Airports go hi-tech, beef up security

New Delhi: In a major security overhaul of the country’s airports, the Ministry of Civil Aviation will prioritise installation of multi-layered technology system Perimeter Intrusion Detection System (PIDS) in them. The move comes in the wake of growing air traffic and increased attempts of intrusion at airports.
The ministry will conduct fortnightly high-level meetings on how to install PIDS. Top officials from Central Industrial Security Force (CISF), Airports Authority of India, Bureau of Civil Aviation Security and the ministry will attend these meetings.

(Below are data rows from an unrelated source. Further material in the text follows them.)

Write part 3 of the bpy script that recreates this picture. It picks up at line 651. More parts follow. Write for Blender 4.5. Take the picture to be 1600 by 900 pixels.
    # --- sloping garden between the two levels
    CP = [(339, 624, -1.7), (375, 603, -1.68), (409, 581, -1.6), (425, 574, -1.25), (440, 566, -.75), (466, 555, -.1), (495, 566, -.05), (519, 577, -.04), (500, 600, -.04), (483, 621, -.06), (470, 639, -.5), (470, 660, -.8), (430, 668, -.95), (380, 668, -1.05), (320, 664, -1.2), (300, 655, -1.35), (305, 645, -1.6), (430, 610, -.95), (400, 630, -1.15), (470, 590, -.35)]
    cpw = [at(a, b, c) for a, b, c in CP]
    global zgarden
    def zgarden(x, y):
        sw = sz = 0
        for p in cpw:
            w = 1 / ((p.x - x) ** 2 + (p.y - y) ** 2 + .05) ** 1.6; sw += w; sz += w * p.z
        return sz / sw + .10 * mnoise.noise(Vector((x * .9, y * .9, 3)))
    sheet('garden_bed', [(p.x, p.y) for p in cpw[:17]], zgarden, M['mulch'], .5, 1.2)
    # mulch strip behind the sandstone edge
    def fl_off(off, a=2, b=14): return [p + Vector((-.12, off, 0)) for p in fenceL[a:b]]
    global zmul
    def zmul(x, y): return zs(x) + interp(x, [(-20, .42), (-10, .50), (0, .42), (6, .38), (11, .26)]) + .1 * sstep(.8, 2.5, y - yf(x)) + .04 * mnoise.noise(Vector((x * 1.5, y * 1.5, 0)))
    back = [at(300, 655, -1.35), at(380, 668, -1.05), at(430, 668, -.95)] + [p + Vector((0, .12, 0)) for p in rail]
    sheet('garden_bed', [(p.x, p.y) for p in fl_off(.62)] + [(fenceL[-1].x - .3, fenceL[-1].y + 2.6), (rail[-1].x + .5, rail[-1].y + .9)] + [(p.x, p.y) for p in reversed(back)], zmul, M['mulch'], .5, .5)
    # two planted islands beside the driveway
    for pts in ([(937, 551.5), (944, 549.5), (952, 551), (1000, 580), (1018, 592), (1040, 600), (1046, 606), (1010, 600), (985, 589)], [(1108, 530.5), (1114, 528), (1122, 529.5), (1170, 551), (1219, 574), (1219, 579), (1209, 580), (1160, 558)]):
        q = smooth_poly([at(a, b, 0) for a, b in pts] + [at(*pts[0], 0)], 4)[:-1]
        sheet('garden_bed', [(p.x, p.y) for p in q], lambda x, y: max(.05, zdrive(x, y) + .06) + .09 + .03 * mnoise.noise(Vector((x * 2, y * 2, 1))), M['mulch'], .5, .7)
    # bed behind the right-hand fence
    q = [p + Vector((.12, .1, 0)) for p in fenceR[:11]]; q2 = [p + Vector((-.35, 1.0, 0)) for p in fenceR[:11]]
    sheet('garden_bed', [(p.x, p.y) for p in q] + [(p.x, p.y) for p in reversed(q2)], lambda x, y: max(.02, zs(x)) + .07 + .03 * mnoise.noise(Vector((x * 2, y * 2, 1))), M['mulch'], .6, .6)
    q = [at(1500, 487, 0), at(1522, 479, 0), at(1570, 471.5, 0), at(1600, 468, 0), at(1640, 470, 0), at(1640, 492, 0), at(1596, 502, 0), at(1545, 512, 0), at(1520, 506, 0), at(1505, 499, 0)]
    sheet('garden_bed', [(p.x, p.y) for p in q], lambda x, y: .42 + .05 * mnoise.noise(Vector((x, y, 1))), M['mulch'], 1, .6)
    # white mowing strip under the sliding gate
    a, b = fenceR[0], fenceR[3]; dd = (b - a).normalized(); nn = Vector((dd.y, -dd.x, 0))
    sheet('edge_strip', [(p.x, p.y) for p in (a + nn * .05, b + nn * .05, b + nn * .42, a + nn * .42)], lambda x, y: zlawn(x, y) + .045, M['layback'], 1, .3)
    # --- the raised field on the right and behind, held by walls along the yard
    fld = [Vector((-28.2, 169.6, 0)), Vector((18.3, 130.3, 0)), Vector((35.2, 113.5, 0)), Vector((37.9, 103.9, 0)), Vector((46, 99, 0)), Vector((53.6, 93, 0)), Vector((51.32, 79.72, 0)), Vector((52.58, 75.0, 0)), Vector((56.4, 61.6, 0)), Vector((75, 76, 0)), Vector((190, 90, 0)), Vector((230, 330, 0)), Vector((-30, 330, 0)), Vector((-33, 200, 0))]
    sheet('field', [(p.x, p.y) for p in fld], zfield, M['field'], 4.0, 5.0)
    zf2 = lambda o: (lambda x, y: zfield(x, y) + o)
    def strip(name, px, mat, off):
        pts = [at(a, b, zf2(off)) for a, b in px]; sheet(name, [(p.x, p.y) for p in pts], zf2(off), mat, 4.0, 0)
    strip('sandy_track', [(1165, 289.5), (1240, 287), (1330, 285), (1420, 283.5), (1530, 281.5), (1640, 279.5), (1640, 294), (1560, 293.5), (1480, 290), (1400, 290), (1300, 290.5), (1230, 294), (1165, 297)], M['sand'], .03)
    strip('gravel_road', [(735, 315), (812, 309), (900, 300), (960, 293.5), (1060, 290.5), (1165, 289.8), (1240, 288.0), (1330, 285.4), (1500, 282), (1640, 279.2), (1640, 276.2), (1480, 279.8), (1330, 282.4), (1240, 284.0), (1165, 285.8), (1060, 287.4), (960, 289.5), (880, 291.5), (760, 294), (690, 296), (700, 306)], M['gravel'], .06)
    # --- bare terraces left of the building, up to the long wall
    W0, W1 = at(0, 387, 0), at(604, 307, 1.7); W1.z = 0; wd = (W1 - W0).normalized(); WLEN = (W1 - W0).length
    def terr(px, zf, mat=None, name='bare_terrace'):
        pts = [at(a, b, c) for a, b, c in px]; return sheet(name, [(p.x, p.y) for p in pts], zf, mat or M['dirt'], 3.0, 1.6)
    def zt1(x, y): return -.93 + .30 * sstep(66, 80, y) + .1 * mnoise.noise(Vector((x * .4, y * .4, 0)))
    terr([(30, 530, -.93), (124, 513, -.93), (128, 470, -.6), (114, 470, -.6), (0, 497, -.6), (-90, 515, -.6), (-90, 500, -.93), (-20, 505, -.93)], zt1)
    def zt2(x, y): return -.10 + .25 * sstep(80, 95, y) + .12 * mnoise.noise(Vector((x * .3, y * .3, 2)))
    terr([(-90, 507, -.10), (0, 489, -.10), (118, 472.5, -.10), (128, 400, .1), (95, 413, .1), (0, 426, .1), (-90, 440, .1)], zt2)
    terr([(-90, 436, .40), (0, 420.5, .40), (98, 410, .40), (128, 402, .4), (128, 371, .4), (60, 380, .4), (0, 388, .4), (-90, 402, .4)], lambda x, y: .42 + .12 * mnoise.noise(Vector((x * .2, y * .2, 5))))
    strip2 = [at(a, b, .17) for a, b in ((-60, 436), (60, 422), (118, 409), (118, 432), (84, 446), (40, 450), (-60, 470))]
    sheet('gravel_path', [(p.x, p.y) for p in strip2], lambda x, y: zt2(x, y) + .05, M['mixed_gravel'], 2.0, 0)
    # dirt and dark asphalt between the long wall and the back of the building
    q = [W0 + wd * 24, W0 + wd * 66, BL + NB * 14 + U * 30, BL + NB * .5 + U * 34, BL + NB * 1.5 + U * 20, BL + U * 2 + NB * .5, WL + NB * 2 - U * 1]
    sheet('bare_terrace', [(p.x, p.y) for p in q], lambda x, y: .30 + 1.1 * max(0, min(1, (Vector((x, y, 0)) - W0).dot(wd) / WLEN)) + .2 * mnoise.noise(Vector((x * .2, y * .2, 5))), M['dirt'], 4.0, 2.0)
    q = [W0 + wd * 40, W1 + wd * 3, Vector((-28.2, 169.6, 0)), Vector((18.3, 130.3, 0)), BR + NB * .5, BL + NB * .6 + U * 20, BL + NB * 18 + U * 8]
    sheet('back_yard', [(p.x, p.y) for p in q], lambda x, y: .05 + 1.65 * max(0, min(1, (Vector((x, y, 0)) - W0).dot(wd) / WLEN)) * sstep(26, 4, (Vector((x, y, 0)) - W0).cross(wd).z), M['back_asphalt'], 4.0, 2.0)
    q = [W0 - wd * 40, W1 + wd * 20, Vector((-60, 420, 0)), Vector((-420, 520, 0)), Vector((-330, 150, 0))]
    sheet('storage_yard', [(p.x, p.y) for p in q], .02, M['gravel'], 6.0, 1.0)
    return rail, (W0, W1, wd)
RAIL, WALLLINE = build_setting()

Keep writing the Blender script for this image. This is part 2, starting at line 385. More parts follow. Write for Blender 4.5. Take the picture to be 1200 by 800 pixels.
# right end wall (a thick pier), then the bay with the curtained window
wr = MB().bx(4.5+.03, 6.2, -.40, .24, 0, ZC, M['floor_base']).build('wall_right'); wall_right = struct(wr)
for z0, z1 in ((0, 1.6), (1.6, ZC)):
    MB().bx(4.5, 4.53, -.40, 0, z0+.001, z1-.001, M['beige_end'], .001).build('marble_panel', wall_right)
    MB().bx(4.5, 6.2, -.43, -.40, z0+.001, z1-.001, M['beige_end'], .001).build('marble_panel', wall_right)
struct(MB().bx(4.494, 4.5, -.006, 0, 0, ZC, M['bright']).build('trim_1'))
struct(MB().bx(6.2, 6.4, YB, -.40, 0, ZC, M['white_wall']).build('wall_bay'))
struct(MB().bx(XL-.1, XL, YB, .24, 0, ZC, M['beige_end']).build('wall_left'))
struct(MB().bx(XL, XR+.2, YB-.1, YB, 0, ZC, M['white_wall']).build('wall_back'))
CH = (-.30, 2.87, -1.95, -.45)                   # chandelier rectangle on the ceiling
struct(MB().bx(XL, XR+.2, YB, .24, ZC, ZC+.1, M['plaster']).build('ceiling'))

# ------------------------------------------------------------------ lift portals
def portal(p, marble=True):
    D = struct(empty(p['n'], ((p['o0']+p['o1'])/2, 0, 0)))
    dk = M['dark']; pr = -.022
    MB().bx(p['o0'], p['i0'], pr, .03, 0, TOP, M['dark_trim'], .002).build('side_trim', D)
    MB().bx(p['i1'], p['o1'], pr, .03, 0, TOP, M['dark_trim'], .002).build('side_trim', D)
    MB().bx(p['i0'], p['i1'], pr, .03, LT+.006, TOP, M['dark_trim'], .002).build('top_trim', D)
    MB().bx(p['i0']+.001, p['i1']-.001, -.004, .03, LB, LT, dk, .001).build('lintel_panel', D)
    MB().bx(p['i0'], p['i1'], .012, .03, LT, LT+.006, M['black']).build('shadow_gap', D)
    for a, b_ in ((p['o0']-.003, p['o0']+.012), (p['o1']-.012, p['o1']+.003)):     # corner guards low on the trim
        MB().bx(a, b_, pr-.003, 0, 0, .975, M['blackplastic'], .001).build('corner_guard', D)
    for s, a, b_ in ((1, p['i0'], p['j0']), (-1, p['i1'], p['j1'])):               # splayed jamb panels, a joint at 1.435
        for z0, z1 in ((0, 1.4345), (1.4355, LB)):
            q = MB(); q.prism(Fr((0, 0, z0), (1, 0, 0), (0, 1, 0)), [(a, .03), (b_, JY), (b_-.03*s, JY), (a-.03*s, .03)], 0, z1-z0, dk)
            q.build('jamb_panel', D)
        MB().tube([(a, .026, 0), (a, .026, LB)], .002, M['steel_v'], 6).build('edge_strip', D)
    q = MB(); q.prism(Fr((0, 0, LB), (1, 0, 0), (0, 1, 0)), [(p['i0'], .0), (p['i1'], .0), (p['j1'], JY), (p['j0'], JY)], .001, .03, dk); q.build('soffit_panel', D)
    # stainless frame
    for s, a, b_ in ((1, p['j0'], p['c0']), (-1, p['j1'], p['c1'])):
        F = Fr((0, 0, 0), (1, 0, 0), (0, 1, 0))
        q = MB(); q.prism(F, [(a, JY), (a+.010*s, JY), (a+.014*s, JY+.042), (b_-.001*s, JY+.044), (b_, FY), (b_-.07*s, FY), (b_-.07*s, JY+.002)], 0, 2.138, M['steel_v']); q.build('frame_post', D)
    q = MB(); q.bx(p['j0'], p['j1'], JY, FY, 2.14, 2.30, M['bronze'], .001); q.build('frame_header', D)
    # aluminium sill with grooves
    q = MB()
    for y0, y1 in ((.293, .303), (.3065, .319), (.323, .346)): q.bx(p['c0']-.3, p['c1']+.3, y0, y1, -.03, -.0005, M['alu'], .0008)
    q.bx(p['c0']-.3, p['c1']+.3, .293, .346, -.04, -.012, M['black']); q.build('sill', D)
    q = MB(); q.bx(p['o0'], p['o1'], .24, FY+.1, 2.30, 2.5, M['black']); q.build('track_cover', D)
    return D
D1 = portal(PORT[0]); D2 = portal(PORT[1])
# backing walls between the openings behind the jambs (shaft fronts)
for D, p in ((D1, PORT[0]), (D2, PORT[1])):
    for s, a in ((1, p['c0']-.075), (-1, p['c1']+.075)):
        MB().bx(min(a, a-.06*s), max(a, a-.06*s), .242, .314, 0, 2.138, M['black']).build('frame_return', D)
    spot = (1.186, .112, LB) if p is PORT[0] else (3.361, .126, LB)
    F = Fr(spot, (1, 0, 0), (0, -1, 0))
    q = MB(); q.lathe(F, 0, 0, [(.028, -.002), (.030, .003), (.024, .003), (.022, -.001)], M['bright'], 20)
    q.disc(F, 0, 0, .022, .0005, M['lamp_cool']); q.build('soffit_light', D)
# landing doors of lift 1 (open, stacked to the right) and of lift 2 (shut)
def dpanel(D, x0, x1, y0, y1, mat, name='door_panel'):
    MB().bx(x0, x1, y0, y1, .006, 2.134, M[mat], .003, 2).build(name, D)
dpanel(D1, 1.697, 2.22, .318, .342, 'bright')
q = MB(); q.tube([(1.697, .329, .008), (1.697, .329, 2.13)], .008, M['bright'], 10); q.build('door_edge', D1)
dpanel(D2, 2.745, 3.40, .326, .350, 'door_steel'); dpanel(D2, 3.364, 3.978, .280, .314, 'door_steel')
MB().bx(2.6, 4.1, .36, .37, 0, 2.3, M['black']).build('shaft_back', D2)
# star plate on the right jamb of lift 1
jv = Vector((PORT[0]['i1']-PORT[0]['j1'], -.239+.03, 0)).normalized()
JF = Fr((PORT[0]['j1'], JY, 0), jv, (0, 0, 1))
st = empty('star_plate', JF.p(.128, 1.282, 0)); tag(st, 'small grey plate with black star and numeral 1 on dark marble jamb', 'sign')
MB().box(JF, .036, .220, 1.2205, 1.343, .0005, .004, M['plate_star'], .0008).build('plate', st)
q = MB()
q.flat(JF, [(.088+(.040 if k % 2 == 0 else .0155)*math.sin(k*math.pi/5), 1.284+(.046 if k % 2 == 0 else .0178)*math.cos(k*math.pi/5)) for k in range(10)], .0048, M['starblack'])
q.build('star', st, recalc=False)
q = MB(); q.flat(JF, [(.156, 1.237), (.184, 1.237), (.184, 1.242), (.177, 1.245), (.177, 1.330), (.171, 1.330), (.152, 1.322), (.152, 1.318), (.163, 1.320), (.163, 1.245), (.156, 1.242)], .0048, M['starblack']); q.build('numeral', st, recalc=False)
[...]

Sources said the ministry wants to install PIDS in a phased manner, starting from 16 super-sensitive airports. Currently, the technology— with physical and covert detection systems, including taut wire, underground cable, CCTV cameras and radars—is available at only Delhi, Mumbai and Hyderabad airports. A patrolling track along the perimeter wall raises an alarm whenever someone tries touches the boundary wall. The Israeli system also has a special night vision to detect movement. PIDS is heavily guarded by the CISF, who are also deployed at watchtowers along the periphery. While CISF ensures security of airports and operates PIDS, responsibility for maintenance of the security system is with the airport operators.

PIDS was installed at the three airports in pursuance of guidelines issued in 2007 by BCAS, which made it mandatory for all airports in the country to have the security system. There are 76 functioning airports in the country, whose number is likely to go up once the government’s regional connectivity scheme (RCS) picks up pace. Earlier, CISF had raised concerns about PIDS’ false alarms “draining its resources”, especially at Delhi’s IGI Airport.